BHL et sa clique de va-t-en-guerre

Si le camp national oscille entre Kiev et Moscou – voir des personnalités comme Thierry Mariani, les souverainistes ou Pierre de Gaulle –, la gauche, quant à elle, a rejoint en masse le camp ukrainien, même si certains membres du parti communiste ou des individualités comme Emmanuel Todd portent une voix différente. En règle générale, le gros de la troupe de l’extrême centre (de EELV au LR) s’est drapé de l’étendard bleu-jaune. Mais c’est surtout la gauche libérale qui forme l’avant-poste des néocons français avec par exemple Benjamin Haddad, qui, avant de devenir député Renaissance, représentait les intérêts américains en Europe pour Atlantic Council.

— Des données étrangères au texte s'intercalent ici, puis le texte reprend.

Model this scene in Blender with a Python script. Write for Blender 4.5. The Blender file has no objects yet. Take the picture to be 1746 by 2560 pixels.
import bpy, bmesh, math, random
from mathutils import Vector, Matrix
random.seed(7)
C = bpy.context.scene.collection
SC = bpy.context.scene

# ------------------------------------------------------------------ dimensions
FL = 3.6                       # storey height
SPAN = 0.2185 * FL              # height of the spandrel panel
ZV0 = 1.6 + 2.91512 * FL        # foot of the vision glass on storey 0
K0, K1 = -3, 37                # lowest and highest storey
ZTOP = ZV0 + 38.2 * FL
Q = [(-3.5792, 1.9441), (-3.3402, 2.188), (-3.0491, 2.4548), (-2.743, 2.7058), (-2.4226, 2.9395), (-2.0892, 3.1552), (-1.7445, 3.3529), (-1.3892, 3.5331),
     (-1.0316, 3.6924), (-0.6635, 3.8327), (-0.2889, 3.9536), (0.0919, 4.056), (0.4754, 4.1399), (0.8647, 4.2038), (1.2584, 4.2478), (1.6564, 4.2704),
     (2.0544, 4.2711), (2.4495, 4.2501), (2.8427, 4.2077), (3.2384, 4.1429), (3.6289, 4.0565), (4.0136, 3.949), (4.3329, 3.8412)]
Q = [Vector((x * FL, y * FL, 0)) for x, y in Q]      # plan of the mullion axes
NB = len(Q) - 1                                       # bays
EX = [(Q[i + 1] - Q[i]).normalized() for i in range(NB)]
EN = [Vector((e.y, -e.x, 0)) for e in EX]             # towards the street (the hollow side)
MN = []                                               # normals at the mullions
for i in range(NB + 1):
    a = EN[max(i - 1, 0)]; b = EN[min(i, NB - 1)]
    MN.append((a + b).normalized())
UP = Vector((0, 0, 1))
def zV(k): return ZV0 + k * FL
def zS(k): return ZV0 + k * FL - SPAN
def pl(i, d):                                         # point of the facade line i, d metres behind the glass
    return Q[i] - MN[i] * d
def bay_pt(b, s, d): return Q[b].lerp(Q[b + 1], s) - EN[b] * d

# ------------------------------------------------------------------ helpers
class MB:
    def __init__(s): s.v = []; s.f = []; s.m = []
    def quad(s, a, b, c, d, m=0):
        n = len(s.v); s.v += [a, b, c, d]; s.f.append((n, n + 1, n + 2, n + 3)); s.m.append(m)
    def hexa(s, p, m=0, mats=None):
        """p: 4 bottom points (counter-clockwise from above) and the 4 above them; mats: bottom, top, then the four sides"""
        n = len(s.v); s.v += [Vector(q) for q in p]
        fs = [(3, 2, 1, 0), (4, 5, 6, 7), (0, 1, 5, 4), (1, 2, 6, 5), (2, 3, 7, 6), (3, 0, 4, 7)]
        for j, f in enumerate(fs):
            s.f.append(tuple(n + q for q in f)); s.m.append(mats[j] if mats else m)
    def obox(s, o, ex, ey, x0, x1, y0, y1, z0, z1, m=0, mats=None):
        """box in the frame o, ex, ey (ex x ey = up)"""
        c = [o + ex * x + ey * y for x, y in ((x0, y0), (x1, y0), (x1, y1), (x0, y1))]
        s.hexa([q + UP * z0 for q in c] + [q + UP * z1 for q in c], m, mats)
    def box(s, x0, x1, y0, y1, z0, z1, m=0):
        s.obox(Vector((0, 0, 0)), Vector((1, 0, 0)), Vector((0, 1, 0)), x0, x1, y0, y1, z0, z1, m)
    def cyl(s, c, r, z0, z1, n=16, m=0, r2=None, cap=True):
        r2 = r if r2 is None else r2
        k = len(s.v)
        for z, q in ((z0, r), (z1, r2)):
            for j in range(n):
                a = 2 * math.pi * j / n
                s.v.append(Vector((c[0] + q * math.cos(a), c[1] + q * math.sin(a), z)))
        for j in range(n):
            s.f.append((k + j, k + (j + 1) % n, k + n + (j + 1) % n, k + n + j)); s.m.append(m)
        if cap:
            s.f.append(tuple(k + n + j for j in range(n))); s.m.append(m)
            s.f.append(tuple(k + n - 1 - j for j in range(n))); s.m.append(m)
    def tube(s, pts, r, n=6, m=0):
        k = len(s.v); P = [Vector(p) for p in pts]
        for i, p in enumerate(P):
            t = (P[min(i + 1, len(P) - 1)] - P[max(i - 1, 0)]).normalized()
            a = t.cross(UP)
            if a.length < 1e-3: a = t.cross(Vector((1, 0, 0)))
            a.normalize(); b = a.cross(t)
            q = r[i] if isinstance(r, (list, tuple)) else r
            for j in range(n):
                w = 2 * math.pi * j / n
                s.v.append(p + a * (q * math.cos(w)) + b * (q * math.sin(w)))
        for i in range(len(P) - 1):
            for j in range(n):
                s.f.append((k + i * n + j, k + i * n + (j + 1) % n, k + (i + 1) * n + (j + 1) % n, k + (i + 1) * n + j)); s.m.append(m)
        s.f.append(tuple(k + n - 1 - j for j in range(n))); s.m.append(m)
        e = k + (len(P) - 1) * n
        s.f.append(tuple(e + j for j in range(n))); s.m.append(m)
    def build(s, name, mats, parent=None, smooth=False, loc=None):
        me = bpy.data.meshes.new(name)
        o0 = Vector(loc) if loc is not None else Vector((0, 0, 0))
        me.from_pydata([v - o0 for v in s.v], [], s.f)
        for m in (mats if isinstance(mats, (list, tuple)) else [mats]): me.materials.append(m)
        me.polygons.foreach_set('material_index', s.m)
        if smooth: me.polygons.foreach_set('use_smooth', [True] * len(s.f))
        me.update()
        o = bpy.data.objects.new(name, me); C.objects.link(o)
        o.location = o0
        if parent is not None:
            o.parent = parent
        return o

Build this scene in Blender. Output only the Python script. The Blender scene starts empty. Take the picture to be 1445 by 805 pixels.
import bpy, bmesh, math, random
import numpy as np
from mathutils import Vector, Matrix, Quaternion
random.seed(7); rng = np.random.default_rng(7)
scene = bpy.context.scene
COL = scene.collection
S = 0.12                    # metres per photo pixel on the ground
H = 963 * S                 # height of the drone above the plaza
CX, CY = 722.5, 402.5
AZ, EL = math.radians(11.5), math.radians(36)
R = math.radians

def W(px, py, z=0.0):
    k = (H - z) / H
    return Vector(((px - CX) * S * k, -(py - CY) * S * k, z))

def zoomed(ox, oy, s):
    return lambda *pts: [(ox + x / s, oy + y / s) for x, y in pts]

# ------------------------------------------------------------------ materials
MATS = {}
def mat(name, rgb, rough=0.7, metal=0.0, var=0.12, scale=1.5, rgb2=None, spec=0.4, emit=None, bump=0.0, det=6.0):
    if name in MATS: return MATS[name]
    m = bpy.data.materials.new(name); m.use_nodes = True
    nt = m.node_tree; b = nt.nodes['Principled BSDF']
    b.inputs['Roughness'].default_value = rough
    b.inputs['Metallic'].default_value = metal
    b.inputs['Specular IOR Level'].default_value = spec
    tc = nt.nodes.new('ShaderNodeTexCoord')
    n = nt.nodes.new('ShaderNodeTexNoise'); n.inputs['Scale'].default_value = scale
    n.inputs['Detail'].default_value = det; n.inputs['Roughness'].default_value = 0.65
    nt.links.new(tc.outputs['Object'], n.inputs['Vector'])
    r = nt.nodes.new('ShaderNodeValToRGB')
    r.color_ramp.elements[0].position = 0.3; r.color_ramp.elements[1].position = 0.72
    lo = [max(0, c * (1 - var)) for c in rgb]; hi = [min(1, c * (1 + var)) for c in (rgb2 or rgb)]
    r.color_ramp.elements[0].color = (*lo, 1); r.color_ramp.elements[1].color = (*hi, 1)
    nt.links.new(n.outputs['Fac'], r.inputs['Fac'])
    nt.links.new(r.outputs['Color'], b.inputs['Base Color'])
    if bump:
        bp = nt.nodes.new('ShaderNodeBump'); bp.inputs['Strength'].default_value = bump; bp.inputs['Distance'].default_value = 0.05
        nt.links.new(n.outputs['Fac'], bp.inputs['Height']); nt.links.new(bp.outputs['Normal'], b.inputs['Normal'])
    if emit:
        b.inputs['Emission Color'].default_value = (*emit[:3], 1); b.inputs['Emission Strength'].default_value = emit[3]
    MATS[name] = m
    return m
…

Chef de file de cette coalition, BHL est l’incarnation de ces sonneurs de tambours de guerre. Promoteurs de toutes les dernières invasions américaines, ces « bonnes âmes » n’hésitent pas à en appeler à de nouvelles batailles et destructions. Tout le battage publicitaire autour du dernier film de BHL témoigna de la puissance de ce clan dans le monde médiatique, et gare au séditieux qui remettait en cause cette mobilisation en faveur de l’Ukraine. Attaquant en essaim sur les plateaux de télévisions (LCI, France 2), les matinales de radios (France Inter et RTL) et les éditoriaux des magazines (ParisMatch, L’Express), ces « intellectuels » enchaînent les diatribes bellicistes au nom des « valeurs de l’occident », de la défense de l’Europe et du « monde libre ». Dans un article pour Le Monde diplomatique, Serge Halimi et Pierre Rimbert parlent même d’un « ton de croisade » et d’une « absence de pluralisme ». Lacan aimait dire que Kant n’allait jamais sans Sade ; si les néocons sont moraux, c’est qu’ils y prennent sûrement du plaisir.